Es cierto que en España tenemos un grave problema de corrupción política, que hay cientos de sinvergüenzas que han saqueado las arcas públicas, que la propaganda política obnubila a los votantes, que tenemos un presidente que me abstengo de calificar, que existe un desafecto generalizado hacia todo lo común, además de un larguísimo etcétera. Pero eso no convierte a España en un estado represor ni fascista (palabras demasiado grandes que insultan a nuestros mayores); ni en un país en el que no haya garantías procesales, ni en el que no se respeten los derechos humanos (aunque haya errores injustificables —titiriteros–) porque de hecho tú y yo estamos ejerciendo ahora mismo la libertad de expresión; ni en el que no haya libertad de sindicación, etcétera. No se puede negar la mayor (que España no sea una democracia) solo por capricho ya que «ex falso sequitur quodlibet».

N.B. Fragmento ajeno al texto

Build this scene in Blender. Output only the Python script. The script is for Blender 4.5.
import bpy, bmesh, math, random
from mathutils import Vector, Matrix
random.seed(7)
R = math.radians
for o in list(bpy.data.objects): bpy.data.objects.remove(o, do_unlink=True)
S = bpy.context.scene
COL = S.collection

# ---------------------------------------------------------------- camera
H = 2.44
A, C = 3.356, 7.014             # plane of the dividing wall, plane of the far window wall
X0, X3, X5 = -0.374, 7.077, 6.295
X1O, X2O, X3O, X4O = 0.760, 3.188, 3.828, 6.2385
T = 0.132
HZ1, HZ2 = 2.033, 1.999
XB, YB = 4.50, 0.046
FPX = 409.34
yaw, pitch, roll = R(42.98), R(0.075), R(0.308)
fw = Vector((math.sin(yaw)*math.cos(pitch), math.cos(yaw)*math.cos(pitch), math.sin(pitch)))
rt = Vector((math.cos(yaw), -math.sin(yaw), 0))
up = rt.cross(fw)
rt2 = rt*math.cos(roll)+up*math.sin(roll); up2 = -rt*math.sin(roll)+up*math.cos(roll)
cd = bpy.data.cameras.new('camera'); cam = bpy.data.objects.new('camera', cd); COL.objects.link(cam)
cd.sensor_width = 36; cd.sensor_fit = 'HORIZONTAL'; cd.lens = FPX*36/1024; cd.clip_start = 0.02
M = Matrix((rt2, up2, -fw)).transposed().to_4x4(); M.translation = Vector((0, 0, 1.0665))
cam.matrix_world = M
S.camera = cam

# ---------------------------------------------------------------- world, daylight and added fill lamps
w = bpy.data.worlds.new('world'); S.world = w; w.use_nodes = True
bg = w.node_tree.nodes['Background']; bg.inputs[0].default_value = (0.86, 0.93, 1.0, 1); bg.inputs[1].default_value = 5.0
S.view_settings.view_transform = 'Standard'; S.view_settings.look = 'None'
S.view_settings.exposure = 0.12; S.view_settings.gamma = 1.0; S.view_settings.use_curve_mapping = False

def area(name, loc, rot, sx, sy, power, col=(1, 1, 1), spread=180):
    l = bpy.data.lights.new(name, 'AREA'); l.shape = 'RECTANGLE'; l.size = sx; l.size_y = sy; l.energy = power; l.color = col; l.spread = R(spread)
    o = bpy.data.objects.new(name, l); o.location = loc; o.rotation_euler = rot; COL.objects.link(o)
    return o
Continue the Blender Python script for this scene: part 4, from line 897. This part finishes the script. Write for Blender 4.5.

Dicho lo cual, espero que más pronto que tarde todos nos demos cuenta de que no hay otra solución que actualizar el contrato social del 78 porque aquel fue forjado en unas condiciones de posibilidad demasiado constrictoras. Pero esto solo se puede hacer en el lugar donde se hablan de estas cosas en democracia, y todos sabemos cuál es. Espero que más pronto que tarde podamos convertirnos de verdad en un estado federal que acepte la posibilidad de independencia de las naciones que lo compongan. Pero será solo entonces. Ni puede ni debe ser antes.
Y esto es así por la sencilla razón de que el fundamento de una democracia es el contrato social que le da carta de naturaleza democrática, y que solo puede ser disuelto a través de sus propias condiciones de disolución o… por la fuerza, claro.